- _WHAT TO PRODUCE_
Retype the data below without altering anything.

──────── RECORDS FOR THIS EXERCISE

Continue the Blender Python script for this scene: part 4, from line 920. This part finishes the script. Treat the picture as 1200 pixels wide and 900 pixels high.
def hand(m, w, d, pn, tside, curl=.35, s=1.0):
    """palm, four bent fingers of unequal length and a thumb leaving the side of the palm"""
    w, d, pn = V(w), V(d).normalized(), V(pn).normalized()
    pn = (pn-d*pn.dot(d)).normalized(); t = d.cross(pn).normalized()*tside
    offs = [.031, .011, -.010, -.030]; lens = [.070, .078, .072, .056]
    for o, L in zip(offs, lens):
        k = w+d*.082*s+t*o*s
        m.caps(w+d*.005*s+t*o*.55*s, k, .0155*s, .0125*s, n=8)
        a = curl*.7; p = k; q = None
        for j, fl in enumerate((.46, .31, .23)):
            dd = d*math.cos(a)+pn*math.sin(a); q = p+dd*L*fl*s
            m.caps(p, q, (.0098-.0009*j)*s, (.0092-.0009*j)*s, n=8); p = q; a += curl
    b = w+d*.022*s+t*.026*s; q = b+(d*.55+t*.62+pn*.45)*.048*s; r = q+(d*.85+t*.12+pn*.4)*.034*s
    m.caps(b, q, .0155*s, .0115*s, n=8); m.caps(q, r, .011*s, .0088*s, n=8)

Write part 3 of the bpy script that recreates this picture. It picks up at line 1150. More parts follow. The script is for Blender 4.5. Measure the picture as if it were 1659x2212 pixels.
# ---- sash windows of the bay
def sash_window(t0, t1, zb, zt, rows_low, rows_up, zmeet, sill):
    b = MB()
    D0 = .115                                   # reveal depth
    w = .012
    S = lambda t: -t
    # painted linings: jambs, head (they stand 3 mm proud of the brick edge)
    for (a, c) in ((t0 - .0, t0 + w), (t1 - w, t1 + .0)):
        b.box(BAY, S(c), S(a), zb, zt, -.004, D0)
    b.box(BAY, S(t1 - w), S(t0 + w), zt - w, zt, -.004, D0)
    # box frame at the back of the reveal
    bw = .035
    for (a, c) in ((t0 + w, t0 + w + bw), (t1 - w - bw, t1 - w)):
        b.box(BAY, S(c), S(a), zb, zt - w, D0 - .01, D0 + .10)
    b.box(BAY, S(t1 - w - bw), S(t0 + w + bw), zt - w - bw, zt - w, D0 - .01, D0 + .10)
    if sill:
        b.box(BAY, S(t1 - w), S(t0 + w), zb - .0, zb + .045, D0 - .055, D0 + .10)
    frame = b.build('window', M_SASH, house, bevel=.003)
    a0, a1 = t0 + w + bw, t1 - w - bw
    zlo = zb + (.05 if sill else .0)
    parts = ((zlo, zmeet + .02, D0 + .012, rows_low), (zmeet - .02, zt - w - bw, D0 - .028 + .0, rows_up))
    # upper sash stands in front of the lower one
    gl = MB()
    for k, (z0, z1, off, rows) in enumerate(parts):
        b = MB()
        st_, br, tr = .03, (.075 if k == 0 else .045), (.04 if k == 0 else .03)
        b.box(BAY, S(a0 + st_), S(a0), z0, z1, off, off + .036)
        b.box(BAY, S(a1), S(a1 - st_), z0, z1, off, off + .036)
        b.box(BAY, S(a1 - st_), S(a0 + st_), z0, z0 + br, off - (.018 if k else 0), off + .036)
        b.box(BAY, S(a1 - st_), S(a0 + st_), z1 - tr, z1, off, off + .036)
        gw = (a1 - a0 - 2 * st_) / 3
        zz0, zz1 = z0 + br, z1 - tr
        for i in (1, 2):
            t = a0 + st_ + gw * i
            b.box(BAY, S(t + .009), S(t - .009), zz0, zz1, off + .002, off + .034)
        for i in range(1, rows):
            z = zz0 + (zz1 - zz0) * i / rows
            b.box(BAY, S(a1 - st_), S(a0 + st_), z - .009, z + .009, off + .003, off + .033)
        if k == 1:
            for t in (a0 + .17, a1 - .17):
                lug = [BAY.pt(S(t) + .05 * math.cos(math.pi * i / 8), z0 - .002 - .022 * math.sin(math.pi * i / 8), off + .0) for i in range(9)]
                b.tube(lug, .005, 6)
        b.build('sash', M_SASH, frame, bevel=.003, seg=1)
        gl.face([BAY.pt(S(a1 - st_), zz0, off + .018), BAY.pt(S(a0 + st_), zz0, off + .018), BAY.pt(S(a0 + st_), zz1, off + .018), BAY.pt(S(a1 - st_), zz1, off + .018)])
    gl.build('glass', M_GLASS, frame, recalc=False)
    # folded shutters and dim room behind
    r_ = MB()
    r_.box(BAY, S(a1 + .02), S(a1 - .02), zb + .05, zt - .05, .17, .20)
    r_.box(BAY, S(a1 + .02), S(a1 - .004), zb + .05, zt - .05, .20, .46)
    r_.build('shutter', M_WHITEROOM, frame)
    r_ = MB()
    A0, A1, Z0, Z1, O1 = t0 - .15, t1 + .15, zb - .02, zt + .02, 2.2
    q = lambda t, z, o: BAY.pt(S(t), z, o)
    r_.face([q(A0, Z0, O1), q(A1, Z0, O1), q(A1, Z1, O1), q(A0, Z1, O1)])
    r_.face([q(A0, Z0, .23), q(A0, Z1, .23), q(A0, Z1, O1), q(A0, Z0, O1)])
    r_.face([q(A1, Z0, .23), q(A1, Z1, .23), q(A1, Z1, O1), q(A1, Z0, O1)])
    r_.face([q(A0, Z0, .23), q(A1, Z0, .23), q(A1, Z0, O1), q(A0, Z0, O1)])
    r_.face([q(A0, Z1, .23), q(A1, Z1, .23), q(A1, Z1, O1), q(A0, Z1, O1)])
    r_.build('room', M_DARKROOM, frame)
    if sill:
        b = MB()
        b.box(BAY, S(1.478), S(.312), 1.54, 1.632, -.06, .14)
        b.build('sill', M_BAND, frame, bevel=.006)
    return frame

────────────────

- _OUTPUT FOR THIS EXERCISE_
Continue the Blender Python script for this scene: part 4, from line 920. This part finishes the script. Treat the picture as 1200 pixels wide and 900 pixels high.
def hand(m, w, d, pn, tside, curl=.35, s=1.0):
    """palm, four bent fingers of unequal length and a thumb leaving the side of the palm"""
    w, d, pn = V(w), V(d).normalized(), V(pn).normalized()
    pn = (pn-d*pn.dot(d)).normalized(); t = d.cross(pn).normalized()*tside
    offs = [.031, .011, -.010, -.030]; lens = [.070, .078, .072, .056]
    for o, L in zip(offs, lens):
        k = w+d*.082*s+t*o*s
        m.caps(w+d*.005*s+t*o*.55*s, k, .0155*s, .0125*s, n=8)
        a = curl*.7; p = k; q = None
        for j, fl in enumerate((.46, .31, .23)):
            dd = d*math.cos(a)+pn*math.sin(a); q = p+dd*L*fl*s
            m.caps(p, q, (.0098-.0009*j)*s, (.0092-.0009*j)*s, n=8); p = q; a += curl
    b = w+d*.022*s+t*.026*s; q = b+(d*.55+t*.62+pn*.45)*.048*s; r = q+(d*.85+t*.12+pn*.4)*.034*s
    m.caps(b, q, .0155*s, .0115*s, n=8); m.caps(q, r, .011*s, .0088*s, n=8)

Write part 3 of the bpy script that recreates this picture. It picks up at line 1150. More parts follow. The script is for Blender 4.5. Measure the picture as if it were 1659x2212 pixels.
# ---- sash windows of the bay
def sash_window(t0, t1, zb, zt, rows_low, rows_up, zmeet, sill):
    b = MB()
    D0 = .115                                   # reveal depth
    w = .012
    S = lambda t: -t
    # painted linings: jambs, head (they stand 3 mm proud of the brick edge)
    for (a, c) in ((t0 - .0, t0 + w), (t1 - w, t1 + .0)):
        b.box(BAY, S(c), S(a), zb, zt, -.004, D0)
    b.box(BAY, S(t1 - w), S(t0 + w), zt - w, zt, -.004, D0)
    # box frame at the back of the reveal
    bw = .035
    for (a, c) in ((t0 + w, t0 + w + bw), (t1 - w - bw, t1 - w)):
        b.box(BAY, S(c), S(a), zb, zt - w, D0 - .01, D0 + .10)
    b.box(BAY, S(t1 - w - bw), S(t0 + w + bw), zt - w - bw, zt - w, D0 - .01, D0 + .10)
    if sill:
        b.box(BAY, S(t1 - w), S(t0 + w), zb - .0, zb + .045, D0 - .055, D0 + .10)
    frame = b.build('window', M_SASH, house, bevel=.003)
    a0, a1 = t0 + w + bw, t1 - w - bw
    zlo = zb + (.05 if sill else .0)
    parts = ((zlo, zmeet + .02, D0 + .012, rows_low), (zmeet - .02, zt - w - bw, D0 - .028 + .0, rows_up))
    # upper sash stands in front of the lower one
    gl = MB()
    for k, (z0, z1, off, rows) in enumerate(parts):
        b = MB()
        st_, br, tr = .03, (.075 if k == 0 else .045), (.04 if k == 0 else .03)
        b.box(BAY, S(a0 + st_), S(a0), z0, z1, off, off + .036)
        b.box(BAY, S(a1), S(a1 - st_), z0, z1, off, off + .036)
        b.box(BAY, S(a1 - st_), S(a0 + st_), z0, z0 + br, off - (.018 if k else 0), off + .036)
        b.box(BAY, S(a1 - st_), S(a0 + st_), z1 - tr, z1, off, off + .036)
        gw = (a1 - a0 - 2 * st_) / 3
        zz0, zz1 = z0 + br, z1 - tr
        for i in (1, 2):
            t = a0 + st_ + gw * i
            b.box(BAY, S(t + .009), S(t - .009), zz0, zz1, off + .002, off + .034)
        for i in range(1, rows):
            z = zz0 + (zz1 - zz0) * i / rows
            b.box(BAY, S(a1 - st_), S(a0 + st_), z - .009, z + .009, off + .003, off + .033)
        if k == 1:
            for t in (a0 + .17, a1 - .17):
                lug = [BAY.pt(S(t) + .05 * math.cos(math.pi * i / 8), z0 - .002 - .022 * math.sin(math.pi * i / 8), off + .0) for i in range(9)]
                b.tube(lug, .005, 6)
        b.build('sash', M_SASH, frame, bevel=.003, seg=1)
        gl.face([BAY.pt(S(a1 - st_), zz0, off + .018), BAY.pt(S(a0 + st_), zz0, off + .018), BAY.pt(S(a0 + st_), zz1, off + .018), BAY.pt(S(a1 - st_), zz1, off + .018)])
    gl.build('glass', M_GLASS, frame, recalc=False)
    # folded shutters and dim room behind
    r_ = MB()
    r_.box(BAY, S(a1 + .02), S(a1 - .02), zb + .05, zt - .05, .17, .20)
    r_.box(BAY, S(a1 + .02), S(a1 - .004), zb + .05, zt - .05, .20, .46)
    r_.build('shutter', M_WHITEROOM, frame)
    r_ = MB()
    A0, A1, Z0, Z1, O1 = t0 - .15, t1 + .15, zb - .02, zt + .02, 2.2
    q = lambda t, z, o: BAY.pt(S(t), z, o)
    r_.face([q(A0, Z0, O1), q(A1, Z0, O1), q(A1, Z1, O1), q(A0, Z1, O1)])
    r_.face([q(A0, Z0, .23), q(A0, Z1, .23), q(A0, Z1, O1), q(A0, Z0, O1)])
    r_.face([q(A1, Z0, .23), q(A1, Z1, .23), q(A1, Z1, O1), q(A1, Z0, O1)])
    r_.face([q(A0, Z0, .23), q(A1, Z0, .23), q(A1, Z0, O1), q(A0, Z0, O1)])
    r_.face([q(A0, Z1, .23), q(A1, Z1, .23), q(A1, Z1, O1), q(A0, Z1, O1)])
    r_.build('room', M_DARKROOM, frame)
    if sill:
        b = MB()
        b.box(BAY, S(1.478), S(.312), 1.54, 1.632, -.06, .14)
        b.build('sill', M_BAND, frame, bevel=.006)
    return frame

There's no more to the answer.